++++ Records for this task

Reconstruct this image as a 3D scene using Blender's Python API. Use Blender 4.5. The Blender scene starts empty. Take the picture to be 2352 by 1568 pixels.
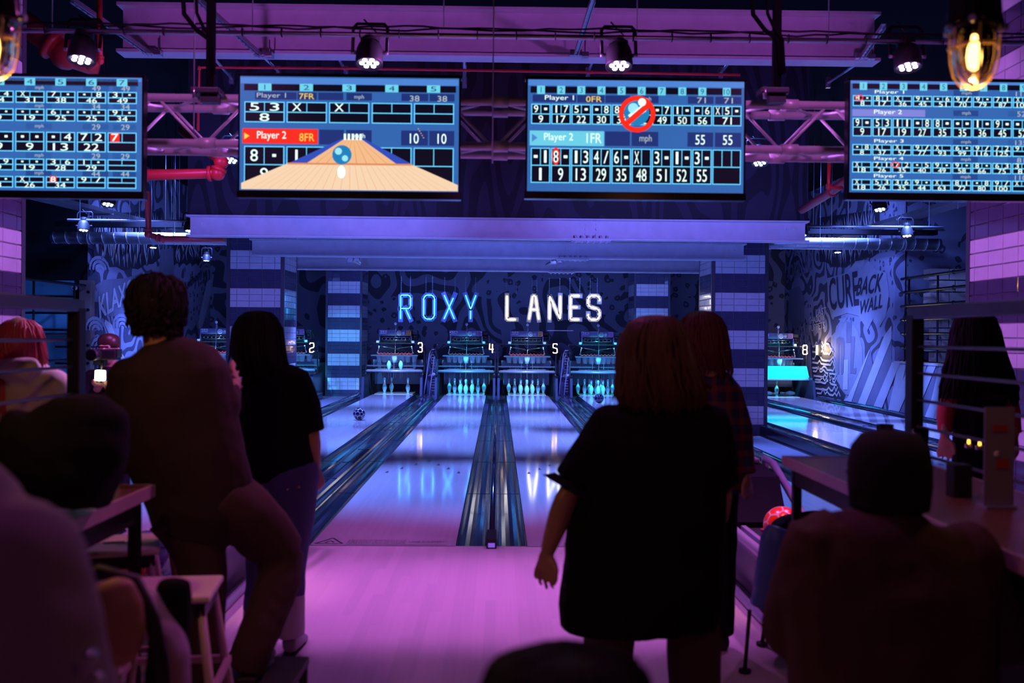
import bpy, bmesh, math, random
from math import sin, cos, pi, radians, atan, tan
from mathutils import Vector, Matrix, Euler
random.seed(7)
scene = bpy.context.scene
C = scene.collection
F = 2287.0            # focal length in pixels of the 2352 wide frame (35 mm)
EYE = Vector((0, 0, 1.525))
YAW, PITCH, ROLL = atan(32/F), atan(14/F), radians(0.48)
CAMROT = (Matrix.Rotation(-YAW, 3, 'Z') @ Matrix.Rotation(pi/2 - PITCH, 3, 'X') @ Matrix.Rotation(ROLL, 3, 'Z'))
def ray(px, py):
    return CAMROT @ Vector(((px-1176)/F, -(py-784)/F, -1.0))
def P(px, py, Y):
    d = ray(px, py); t = (Y-EYE.y)/d.y
    return EYE + d*t
def PX(px, py, X):
    d = ray(px, py); t = (X-EYE.x)/d.x
    return EYE + d*t
def PZ(px, py, z=0.0):
    d = ray(px, py); t = (z-EYE.z)/d.z
    return EYE + d*t

# ---------------------------------------------------------------- materials
def mat(name, col, rough=0.5, metal=0.0, emit=None, estr=1.0, spec=None, alpha=None, trans=0.0, coat=0.0, bump=None):
    m = bpy.data.materials.new(name); m.use_nodes = True
    b = m.node_tree.nodes['Principled BSDF']
    b.inputs['Base Color'].default_value = (*col, 1)
    b.inputs['Roughness'].default_value = rough
    b.inputs['Metallic'].default_value = metal
    if spec is not None: b.inputs['Specular IOR Level'].default_value = spec
    if emit is not None:
        b.inputs['Emission Color'].default_value = (*emit, 1)
        b.inputs['Emission Strength'].default_value = estr
    if trans: b.inputs['Transmission Weight'].default_value = trans
    if coat: b.inputs['Coat Weight'].default_value = coat
    nt = m.node_tree
    # gentle procedural variation of tone so that nothing is perfectly flat
    if emit is None and not trans:
        tc = nt.nodes.new('ShaderNodeTexCoord'); nz = nt.nodes.new('ShaderNodeTexNoise')
        nz.inputs['Scale'].default_value = 6.0; nz.inputs['Detail'].default_value = 4
        nt.links.new(tc.outputs['Object'], nz.inputs['Vector'])
        mr = nt.nodes.new('ShaderNodeMapRange'); mr.inputs['To Min'].default_value = .82; mr.inputs['To Max'].default_value = 1.12
        nt.links.new(nz.outputs['Fac'], mr.inputs['Value'])
        mx = nt.nodes.new('ShaderNodeVectorMath'); mx.operation = 'SCALE'
        mx.inputs[0].default_value = col; nt.links.new(mr.outputs['Result'], mx.inputs['Scale'])
        nt.links.new(mx.outputs['Vector'], b.inputs['Base Color'])
        if bump:
            n2 = nt.nodes.new('ShaderNodeTexNoise'); n2.inputs['Scale'].default_value = bump[0]; n2.inputs['Detail'].default_value = 3
            nt.links.new(tc.outputs['Object'], n2.inputs['Vector'])
            bp = nt.nodes.new('ShaderNodeBump'); bp.inputs['Strength'].default_value = bump[1]; bp.inputs['Distance'].default_value = bump[2] if len(bump) > 2 else .01
            nt.links.new(n2.outputs['Fac'], bp.inputs['Height']); nt.links.new(bp.outputs['Normal'], b.inputs['Normal'])
    return m
def lin(r, g, b):
    f = lambda c: (c/255/12.92 if c/255 <= .04045 else ((c/255+.055)/1.055)**2.4)
    return (f(r), f(g), f(b))

M = {}
M['black'] = mat('black_paint', (.012, .012, .014), .55)
M['black_gloss'] = mat('black_gloss', (.01, .01, .012), .18)
M['darkmetal'] = mat('dark_metal', (.035, .035, .045), .35, .7)
M['steel'] = mat('steel', (.55, .55, .6), .3, .9)
M['chrome'] = mat('chrome', (.8, .8, .85), .12, 1.0)
M['galv'] = mat('galvanised', (.5, .52, .56), .38, .85)
M['white_paint'] = mat('white_paint', (.75, .75, .77), .5)
M['beam'] = mat('beam_paint', (.62, .62, .65), .45, bump=(3, .25, .01))
M['redpipe'] = mat('red_pipe_paint', (.45, .04, .04), .4)
M['grout'] = mat('grout', (.30, .30, .34), .8)
M['tile_l'] = mat('tile_light', (.72, .72, .76), .12, coat=.5)
M['tile_d'] = mat('tile_dark', (.075, .07, .13), .12, coat=.5)
M['trim'] = mat('pillar_trim', (.10, .10, .13), .35, .5)
M['ceil'] = mat('ceiling_paint', (.006, .006, .008), .9, spec=.1)
M['wallblack'] = mat('wall_black', (.008, .008, .010), .9, spec=.1)
M['concrete'] = mat('concrete', (.16, .16, .18), .6, bump=(12, .2, .01))

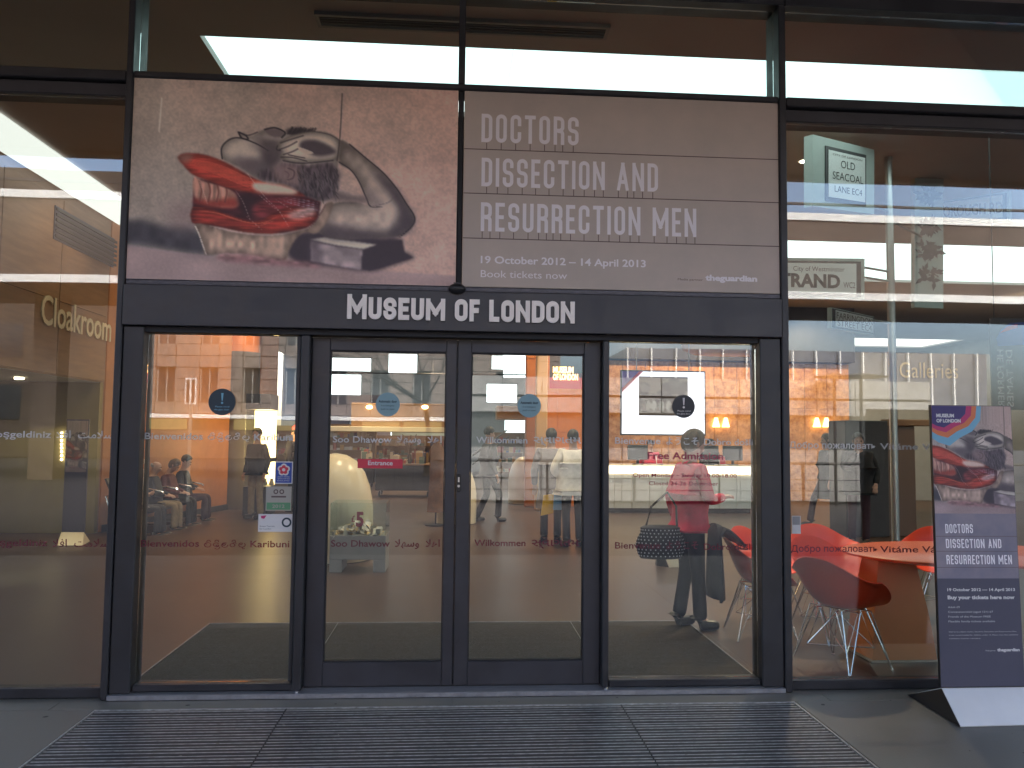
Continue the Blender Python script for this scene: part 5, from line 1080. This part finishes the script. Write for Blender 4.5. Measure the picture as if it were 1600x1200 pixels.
street_sign('square pale box sign reading OLD SEACOAL LANE hanging high at the right', q, .10, [('CITY OF LONDON', .27, .75, .76, .022, M['inkdark'], 0), ('OLD', .40, .63, .60, .085, M['black'], .0), ('SEACOAL', .27, .77, .42, .085, M['black'], .0), ('LANE EC4', .30, .75, .24, .07, M['black'], .0)])
q = [PY(1180, 462, 3.8), PY(1351, 468, 4.0), PY(1351, 404, 4.0), PY(1180, 402, 3.8)]
street_sign('wide grey framed sign reading STRAND WC2 cut by the door post', q, .10, [('City of Westminster', .33, .80, .66, .055, M['inkdark'], 0), ('STRAND', .13, .76, .26, .15, M['black'], .04), ('WC2', .79, .90, .26, .07, M['inkdark'], .0)], (-.0, .96, .06, .92))
q = [PY(1299, 513, 5.6), PY(1366, 524, 6.4), PY(1366, 495, 6.4), PY(1299, 480, 5.6)]
street_sign('small angled sign reading FARRINGDON STREET below the STRAND sign', q, .06, [('FARRINGDON', .08, .92, .50, .09, M['inkdark'], .0), ('STREET EC4', .10, .90, .16, .09, M['inkdark'], .0)], (.02, .98, .05, .95))
q = [PY(1462, 350, 5.2), PY(1577, 345, 4.4), PY(1577, 298, 4.4), PY(1462, 316, 5.2)]
street_sign('angled sign reading BOROUGH ROAD at the upper right', q, .06, [('BOROUGH RD', .05, .93, .28, .14, M['inkdark'], .02)], (.0, .97, .05, .95))
q = [PY(1429, 480, 4.8), PY(1474, 482, 4.8), PY(1474, 277, 4.8), PY(1429, 275, 4.8)]
o, dx, up = sgn_box('tall_panel', 'tall narrow grey panel printed with black foliage among the street signs', q, .08, None)
lf = MB(); nrm_ = (q[1]-q[0]).cross(q[3]-q[0]).normalized()*.004; r8 = random.Random(5)
for cy_, nn in ((.24, 34), (.44, 60), (.62, 60), (.86, 30)):
    for i in range(nn):
        c = sub(q, .5+r8.uniform(-.25, .25), 1, cy_+r8.uniform(-.04, .04), 1, .004+.0004*i)[0]; a_ = r8.uniform(0, 6.28); L_ = r8.uniform(.05, .15); d1 = dx*math.cos(a_)+up*math.sin(a_); d2 = dx*-math.sin(a_)+up*math.cos(a_)
        c2 = lambda p: p
        lf.add([c, c+d1*L_*.5+d2*L_*.2, c+d1*L_, c+d1*L_*.5-d2*L_*.2], [(0, 1, 2, 3)])
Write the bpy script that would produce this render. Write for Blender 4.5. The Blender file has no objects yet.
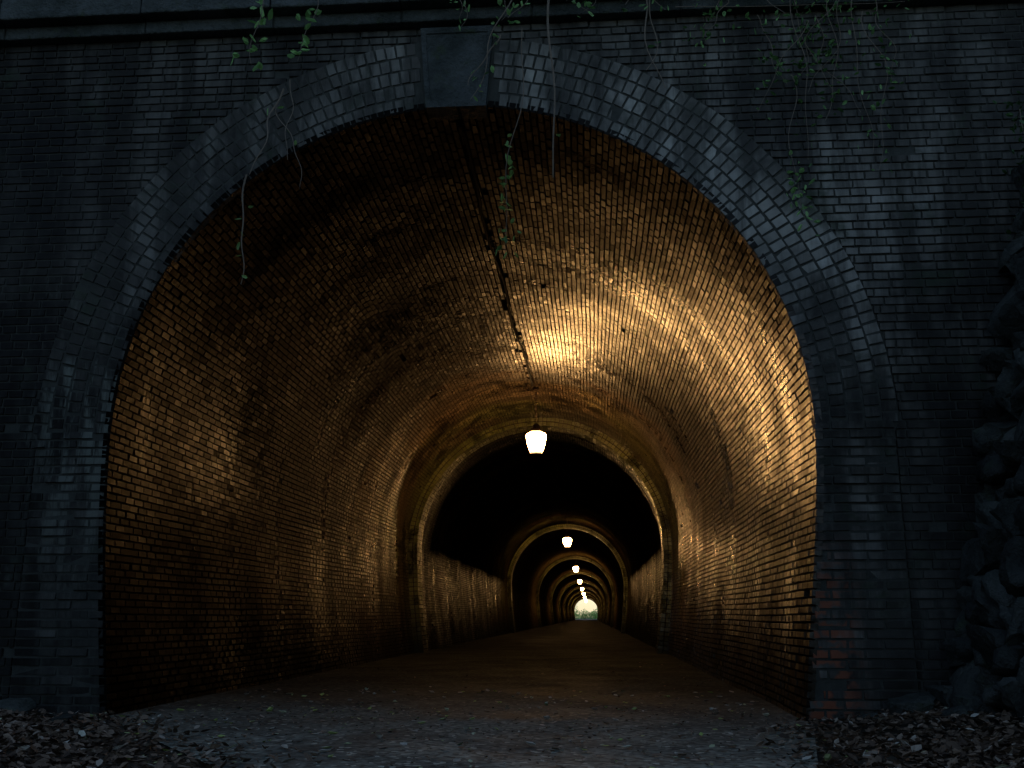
import bpy, math, random
import numpy as np
rng = np.random.default_rng(7)
random.seed(7)
S = bpy.context.scene
S.view_settings.view_transform = 'Standard'
S.view_settings.look = 'None'
S.view_settings.exposure = 0
COL = S.collection

# ------------------------------------------------------------------ dimensions (metres)
R = 2.35; ZC = 1.84; RO = 2.89; TLEN = 202.0
LAMP_Y = [9.0 + 21.7 * i for i in range(9)]
RIB_Y = [y + 2.5 for y in LAMP_Y]

# ------------------------------------------------------------------ node helpers
class M:
    def __init__(s, name):
        s.m = bpy.data.materials.new(name); s.m.use_nodes = True
        s.t = s.m.node_tree; s.t.nodes.clear()
        s.out = s.t.nodes.new('ShaderNodeOutputMaterial')
        s.b = s.t.nodes.new('ShaderNodeBsdfPrincipled')
        s.t.links.new(s.b.outputs[0], s.out.inputs[0])
        s.tc = s.t.nodes.new('ShaderNodeTexCoord').outputs['Object']
        s.sep = None
    def link(s, a, b):
        if isinstance(a, (int, float, tuple, list)): b.default_value = a
        else: s.t.links.new(a, b)
    def xyz(s):
        if s.sep is None:
            g = s.t.nodes.new('ShaderNodeNewGeometry')
            n = s.t.nodes.new('ShaderNodeSeparateXYZ'); s.link(g.outputs['Position'], n.inputs[0]); s.sep = n.outputs
        return s.sep
    def math(s, op, a, b=0.0, c=None, clamp=False):
        n = s.t.nodes.new('ShaderNodeMath'); n.operation = op; n.use_clamp = clamp
        s.link(a, n.inputs[0]); s.link(b, n.inputs[1])
        if c is not None: s.link(c, n.inputs[2])
        return n.outputs[0]
    def rng(s, v, a, b, lo=0.0, hi=1.0, smooth=True):
        n = s.t.nodes.new('ShaderNodeMapRange')
        n.interpolation_type = 'SMOOTHSTEP' if smooth else 'LINEAR'
        s.link(v, n.inputs[0]); n.inputs[1].default_value = a; n.inputs[2].default_value = b
        n.inputs[3].default_value = lo; n.inputs[4].default_value = hi
        return n.outputs[0]
    def scale(s, vec, sc):
        n = s.t.nodes.new('ShaderNodeMapping'); s.link(vec, n.inputs[0]); n.inputs[3].default_value = sc
        return n.outputs[0]
    def comb(s, a, b, c=0.0):
        n = s.t.nodes.new('ShaderNodeCombineXYZ'); s.link(a, n.inputs[0]); s.link(b, n.inputs[1]); s.link(c, n.inputs[2])
        return n.outputs[0]
    def noise(s, sc, detail=3, rough=0.6, vec=None, stretch=None, dist=0.0):
        n = s.t.nodes.new('ShaderNodeTexNoise')
        v = vec if vec is not None else s.tc
        if stretch: v = s.scale(v, stretch)
        s.link(v, n.inputs['Vector']); n.inputs['Scale'].default_value = sc
        n.inputs['Detail'].default_value = detail; n.inputs['Roughness'].default_value = rough
        n.inputs['Distortion'].default_value = dist
        return n.outputs[0]
    def voro(s, sc, feature='F1', vec=None, out='Distance'):
        n = s.t.nodes.new('ShaderNodeTexVoronoi'); n.feature = feature
        s.link(vec if vec is not None else s.tc, n.inputs['Vector']); n.inputs['Scale'].default_value = sc
        return n.outputs[out]
    def mix(s, f, a, b):
        n = s.t.nodes.new('ShaderNodeMix'); n.data_type = 'RGBA'
        s.link(f, n.inputs[0]); s.link(a, n.inputs[6]); s.link(b, n.inputs[7])
        return n.outputs[2]
    def mul(s, a, f):   # colour times scalar
        n = s.t.nodes.new('ShaderNodeVectorMath'); n.operation = 'SCALE'
        s.link(a, n.inputs[0]); s.link(f, n.inputs[3]); return n.outputs[0]
    def ramp(s, f, stops):
        n = s.t.nodes.new('ShaderNodeValToRGB'); s.link(f, n.inputs[0])
        e = n.color_ramp.elements
        e[0].position, e[0].color = stops[0]; e[1].position, e[1].color = stops[-1]
        for p, c in stops[1:-1]:
            k = e.new(p); k.color = c
        return n.outputs[0]
    def bump(s, h, strength=0.4, dist=0.01, prev=None):
        n = s.t.nodes.new('ShaderNodeBump'); n.inputs['Strength'].default_value = strength
        n.inputs['Distance'].default_value = dist; s.link(h, n.inputs['Height'])
        if prev is not None: s.link(prev, n.inputs['Normal'])
        return n.outputs[0]
    def attr(s):
        n = s.t.nodes.new('ShaderNodeAttribute'); n.attribute_name = 'tone'
        q = s.t.nodes.new('ShaderNodeSeparateColor'); s.link(n.outputs['Color'], q.inputs[0])
        return q.outputs
    def done(s, col, rough, normal=None, spec=0.5):
        s.link(col, s.b.inputs['Base Color']); s.link(rough, s.b.inputs['Roughness'])
        s.link(spec, s.b.inputs['Specular IOR Level'])
        if normal is not None: s.link(normal, s.b.inputs['Normal'])
        return s.m
def C(r, g, b): return (r, g, b, 1)

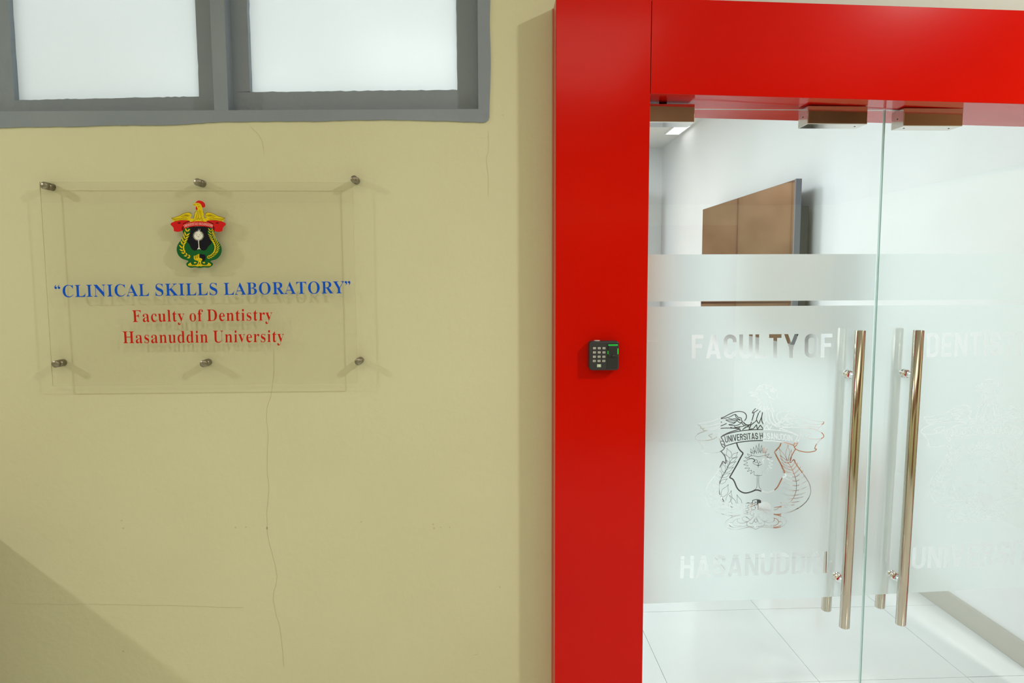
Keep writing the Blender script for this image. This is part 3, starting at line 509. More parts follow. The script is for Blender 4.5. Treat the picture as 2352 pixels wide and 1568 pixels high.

++++++++

Except for the pictures, write out exactly the lines from the line that contains "Write the bpy" through the line that contains "RIB_Y = [y + 2.5 for y in LAMP_Y]", including both.

Write the bpy script that would produce this render. Write for Blender 4.5. The Blender file has no objects yet.
import bpy, math, random
import numpy as np
rng = np.random.default_rng(7)
random.seed(7)
S = bpy.context.scene
S.view_settings.view_transform = 'Standard'
S.view_settings.look = 'None'
S.view_settings.exposure = 0
COL = S.collection

# ------------------------------------------------------------------ dimensions (metres)
R = 2.35; ZC = 1.84; RO = 2.89; TLEN = 202.0
LAMP_Y = [9.0 + 21.7 * i for i in range(9)]
RIB_Y = [y + 2.5 for y in LAMP_Y]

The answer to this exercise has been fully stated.